This paper presents a study into best design and operation of dual-completed wells with Downhole Water Sink (DWS) in low productivity gas reservoirs with water production problems. DWS is an alternative technology to Downhole Gas Water Separation (DGWS) by inclusion of a second (bottom) well completion isolated by a packer from the top completion. The bottom completion diverts water from the top completion so gas production is maximized and water-free.

The study analyzed simulated performance of DWS wells for different values of well design parameters (the top and bottom completion lengths, and distance between the two completions), and operational parameter (the top/bottom completion rates, bottom hole flowing pressure at the lower completion, and the lead time when production comes only from the top completion-DWS start-up time). The simulations assumed strong aquifer support, and computed maximum gas recovery at the time when water loading occurs at the top completion.

The study demonstrates that the presence of a separating packer between the two completions is critical for the unique hydraulics of DWS, i.e. isolation of two different bottom-hole flowing pressures. Also, the results show that the maximum advantage of DWS can be achieved when the top completion is short (penetrating top 20 – 30 percent of the gas zone), bottom completion is long (penetrating the bottom part of the gas zone, or even the top of the aquifer), and the completions are as close as possible. Furthermore, water drainage should be postponed until water breakthrough occurs at the top completion. Then, water should be drained at maximum achievable rate to maximize gas production rate and delay water loading the top completion.

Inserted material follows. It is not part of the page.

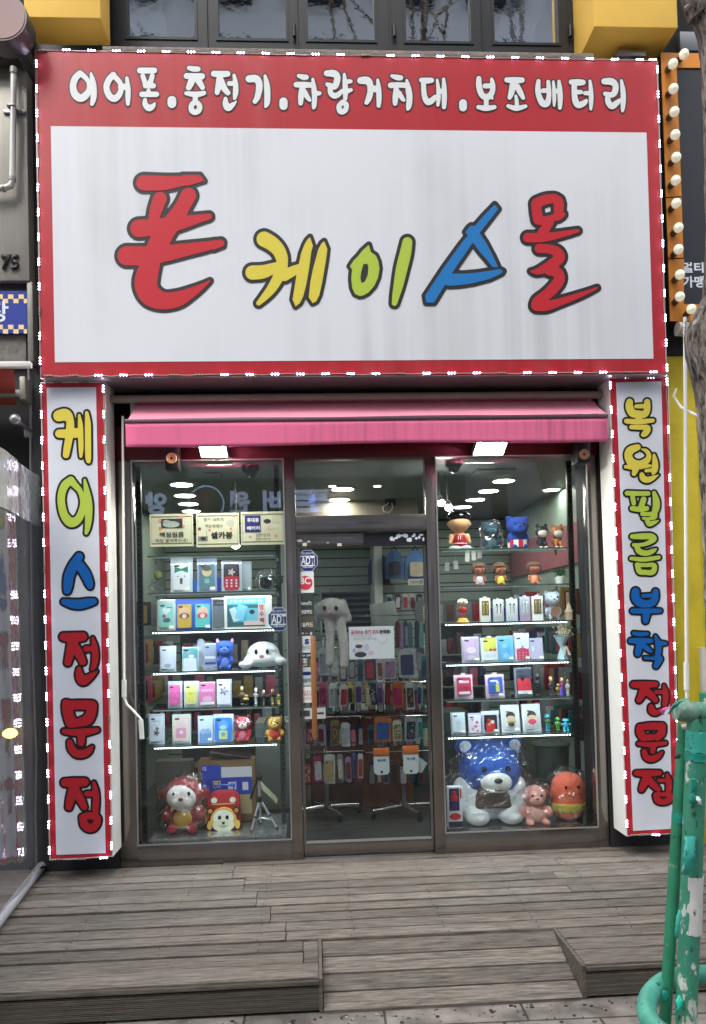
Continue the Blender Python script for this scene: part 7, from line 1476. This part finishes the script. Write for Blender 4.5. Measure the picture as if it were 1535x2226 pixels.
z = SH['RC']; m = M(); a, c = P(1066, 1322, .25), P(1132, 1350, .25); m.box((a.x, .25, z+.001), (c.x, .26, a.z)); solo('blue_board', m, cm((36, 60, 150)), 'deep blue card standing behind the earphone boxes', 'card', base=((a.x+c.x)/2, .25, z+.001))
t = plush('white soft toy holding a round watch in a clear bag, third right shelf', 1200, 1284, SH['RC'], .17, .05, (206, 210, 222), (214, 216, 226), (190, 160, 150), (200, 190, 210), bagged=True, hs=.9)
q = WLOC[t]; m = M(); m.lathe([(.034, 0), (.034, .008), (.027, .008), (.026, .006), (.001, .006)], (q.x, q.y-.058, q.z+.06), 0, 24, 'y'); obj('watch', m, mat('rose_gold', (206, 164, 140), .3, .6), t)
m = M(); q = P(1236, 1306, .15); z = SH['RC']; m.lathe([(.026, 0), (.026, .05), (.03, .052), (.012, .1), (.002, .118)], (q.x, .15, z+.001), 0, 6); solo('paper_house', m, mat('house_beige', (206, 176, 150), .6, 0, .2, 20), 'little beige house ornament at the right end of the third right shelf', 'ornament', base=(q.x, .15, z+.001))
case('lilac case with a pink oval print, leftmost on the fourth right shelf', 1004, 1043, 1384, 'RD', (206, 204, 222), (206, 186, 210), [('oval', 0, -.1, .66, (236, 216, 232)), ('tall', -.3, .5, .3, (226, 170, 214)), ('tall', .3, .5, .3, (226, 170, 214)), ('oval', 0, -.75, .5, (226, 206, 226))], yaw=3, frame=.9)
case('white case with yellow top and red bow, second on the fourth right shelf', 1045, 1084, 1386, 'RD', (222, 226, 224), (230, 232, 230), [('sq', 0, .5, .8, (222, 220, 90)), ('bow', .35, -.05, .4, RED), ('dot', -.5, -.1, .1, (226, 200, 80)), ('bar', 0, -.6, .7, (216, 222, 220))], tab=True, yaw=2, frame=.9)
case('sky blue case with a wavy pale print, third on the fourth right shelf', 1081, 1117, 1382, 'RD', (196, 212, 232), (110, 186, 232), [('flower', -.2, .3, .45, (150, 206, 240)), ('flower', .3, -.1, .5, (86, 166, 224)), ('flower', -.1, -.55, .5, (160, 212, 242))], yaw=2, head=(150, 160, 190), frame=.92)
case('crimson and white case with bow and polka dots on the fourth right shelf', 1118, 1152, 1376, 'RD', (212, 210, 228), (226, 228, 236), [('sq', 0, -.5, .9, (206, 50, 90)), ('bow', 0, .1, .75, WH), ('dot', 0, .1, .16, (120, 150, 190))]+[('dot', u, v, .07, WH) for u in (-.5, 0, .5) for v in (-.4, -.62, -.84)], head=(190, 190, 214), frame=.9)
case('grey lilac glossy case lying back at the right of the fourth right shelf', 1150, 1182, 1386, 'RD', (176, 172, 190), (190, 182, 204), [('tall', -.5, 0, .3, (226, 226, 238))], frame=.92, tilt=-12)
def bouquet():
    z = SH['RD']+.001; Y = .18; p = P(1222, 1395, Y); x = p.x; t = thing('bouquet', 'dried flower bouquet wrapped in pale blue paper', 'bouquet', (x, Y, z)); rb = random.Random(8)
    m = M(); m.lathe([(.034, .0), (.03, .03), (.012, .075), (.016, .09), (.05, .15), (.062, .165), (.056, .16), (.02, .1)], (x, Y, z), 0, 12)
    for v in m.b.verts: v.co += Vector((rb.uniform(-.006, .006), rb.uniform(-.006, .006), rb.uniform(-.004, .004)))
    obj('wrap', m, mat('pale_blue_paper', (172, 196, 206), .7, 0, .1, 20), t, ang=10)
    m = M()
    for k in range(60):
        a_ = rb.uniform(0, 6.28); r_ = rb.uniform(0, .07); e_ = Vector((x+.012+r_*math.cos(a_), Y+r_*.6*math.sin(a_), z+.16+rb.uniform(.0, .085))); m.tube([(x, Y, z+.1), e_], .0008, seg=4); m.ball(e_, rb.uniform(.003, .007), k % 3, 1)
    obj('dried_flowers', m, [cm((206, 190, 140)), cm((210, 204, 214)), cm((150, 120, 80))], t)
    m = M(); m.slab([(x-.02, z+.088), (x+.022, z+.094), (x+.05, z+.03), (x+.036, z+.026), (x+.014, z+.075), (x+.012, z+.022), (x-.002, z+.022), (x-.002, z+.076)], Y-.03, Y-.027); obj('ribbon', m, cm((214, 208, 190)), t)
bouquet()
case('pink framed case with a crimson print, leftmost on the fifth right shelf', 988, 1029, 1467, 'RE', (226, 190, 206), (196, 50, 80), [('bar', 0, .5, .7, (232, 200, 210)), ('dot', -.4, .6, .2, WH), ('dot', .3, -.2, .3, (170, 30, 60)), ('bar', 0, -.75, .8, WH)], tab=True, yaw=4)
case('pink framed blue case with a yellow shape, second on the fifth right shelf', 1056, 1097, 1466, 'RE', (222, 186, 206), (60, 96, 186), [('tall', .3, -.3, .42, (226, 210, 80)), ('dot', .3, .35, .2, (236, 206, 170)), ('flower', -.45, -.1, .3, (60, 130, 90)), ('bar', -.2, .55, .5, WH)], tab=True, yaw=4)
case('tall grey box with a red and white front, third on the fifth right shelf', 1120, 1158, 1451, 'RE', (140, 146, 160), (60, 66, 80), [('sq', 0, -.3, .9, (214, 60, 74)), ('bar', 0, -.82, .92, WH), ('star', -.2, .2, .4, BK)], yaw=5, frame=.92)
figure('slim glossy black figure, leftmost toy figure of the fifth right shelf', 1168, 1464, 'RE', .14, BK, BK, (34, 34, 38), (26, 26, 30)); figure('small figure in dark grey with fair hair, second toy figure of the fifth right shelf', 1197, 1470, 'RE', .14, SK, (180, 140, 90), (60, 56, 66), (46, 46, 54)); figure('small figure in a purple and blue gown, third toy figure of the fifth right shelf', 1221, 1472, 'RE', .13, SK, (150, 70, 40), (150, 40, 110), (80, 60, 160), extra='skirt'); figure('small figure in white with dark hair at the right end of the fifth right shelf', 1233, 1475, 'RE', .16, SK, (40, 36, 40), WH, (206, 204, 206))
figure('tiny yellow figure half behind the purple gown', 1213, 1485, 'RE', .17, (214, 180, 70), (90, 70, 60), (206, 176, 60), (120, 100, 60), wd=.5)
m = M(); z = SH['RE']; a, c = P(976, 1493, .1), P(1118, 1516, .1); m.box((a.x, .10, z+.001), (c.x, .102, a.z)); solo('acrylic_riser', m, clearbox, 'clear acrylic rail before the cases of the fifth right shelf', 'rail', base=((a.x+c.x)/2, .1, z+.001))
case('silver grey case with a pale line print, leftmost on the lowest right shelf', 981, 1012, 1549, 'RF', (206, 212, 218), (216, 222, 228), [('flower', 0, 0, .6, (190, 200, 210)), ('heart', 0, -.5, .4, (200, 208, 218))], yaw=3, frame=.88)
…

Water production reduces gas recovery leaving a significant amount of gas in the reservoir, particularly in low productivity gas reservoirs.

Different techniques has been used to solve water production problems in gas wells. Some techniques work inside the well bore by increasing well's lifting capacity (chemical injection, concentric pipes, thermal, gas lift, pumps, plungers, and Downhole Gas Water Separation--DGWS); other techniques work outside the wellbore by improving well inflow performance with the polymer-gel water shut-off technology.

The inside-well techniques remove water that has inflowed the well. Libson and Henry1 reported successful results injecting foaming agent into the casing annulus in very low permeability gas wells located in the Intermediate Shelf area of Southwest Texas. After 10 days of injecting a foaming agent to the wellhead, the gas rate increased from 142 Mscfd to 664 Mscfd, and water rate increased from 0.8 bwpd to 3.2 bwpd.

Hutlas and Grandberry2 reported success using a 1-in tubing string in northwestern Oklahoma and the Texas Panhandle. Running a 1-in tubing string inside the production tubing increased gas rate more than 100% in four wells.

Pigott et al.3 presented the first successful application of wellbore heating to prevent fluid condensation and eliminate liquid loading in low-pressure, low-productivity gas wells. The application was in the Carthage Field. A heater cable installed around the tubing string increased wellbore temperature.